Today, our open spaces are more precious than ever -– and it's more important than ever that we come together to protect them for the next generation.

So, in my first months of office I signed a public lands bill -- that many of you worked on -- that designated two million acres of wilderness, over 1,000 miles of wild and scenic rivers and three national parks. (Applause.) I'm very proud of that. And some of the members of Congress who worked with us on that are here today, and we're very proud of them.

But at a time when America's open spaces are controlled by a patchwork of groups, from government to land trusts to private citizens, it's clear that conservation in the 21st century is going to take more than just what we can do here in Washington. Just like the story of the Great Smoky Mountains, meeting the new test of environmental stewardship means finding the best ideas at the grassroots level. It means helping states, communities and non-profits protect their own resources. And it means figuring out how the federal government can be a better partner in those efforts.

And that's why, last year, we launched the America's Great Outdoors Initiative. Over the last 10 months, members of my administration have held more than 50 listening sessions with over 10,000 people -– from hunters and fishermen to tribal leaders and young people. And together, we've laid the foundation for a smarter, more community-driven environmental strategy.

To make it easier for families to spend time outside no matter where they live, we're going to work with cities and states to build and improve urban parks and waterways, and make it easier to access public lands.

To encourage young people to put down the remote or the video games and get outside, we're going to establish a new Conservation Service Corps so they can build a lifelong relationship with their natural heritage. And this is something I know Ken cares deeply about. (Applause.)

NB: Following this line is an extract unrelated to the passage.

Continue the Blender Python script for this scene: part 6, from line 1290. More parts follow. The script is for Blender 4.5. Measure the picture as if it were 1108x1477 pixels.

To help set aside land for conservation and to promote recreation, we're proposing to fully fund the Land and Water Conservation Fund, for only the third time in our history. (Applause.) And we're intending to pay for it with existing oil and gas revenues, because our attitude is if you take something out of the Earth, you have a responsibility to give a little bit back to the Earth. (Applause.)

So these are the right steps to take for our environment. But they're also the right steps to take for our country. They help spur the economy. They create jobs by putting more Americans back to work in tourism and recreation. They help inspire a new generation of scientists to learn how the world works. They help Americans stay healthier by making it easier to spend time outside. And they'll help carry forth our legacy as a people who don't just make decisions based on short-term gains of any one group but on what's best for the entire nation in the long run.

So working together to protect the environment we share, lifting up the best ideas wherever we find them, preserving the great outdoors for our children and for their children -- that's our responsibility.

The great Rachel Carson once wrote that "The real wealth of the nation lies in the resources of the Earth -— soil, water, forests, minerals, wildlife... Their administration is not properly, and cannot be, a matter of politics." Something more than politics. That was the call echoed by Jefferson and Lincoln and Roosevelt. It's the call that has driven generations of Americans to do their part to protect a small slice of the planet. And it's the call that we answer today. 

So I'm grateful to all of you for the great work that you've already done. Keep it up. Thank you. God bless you, and God bless the United States of America. (Applause.)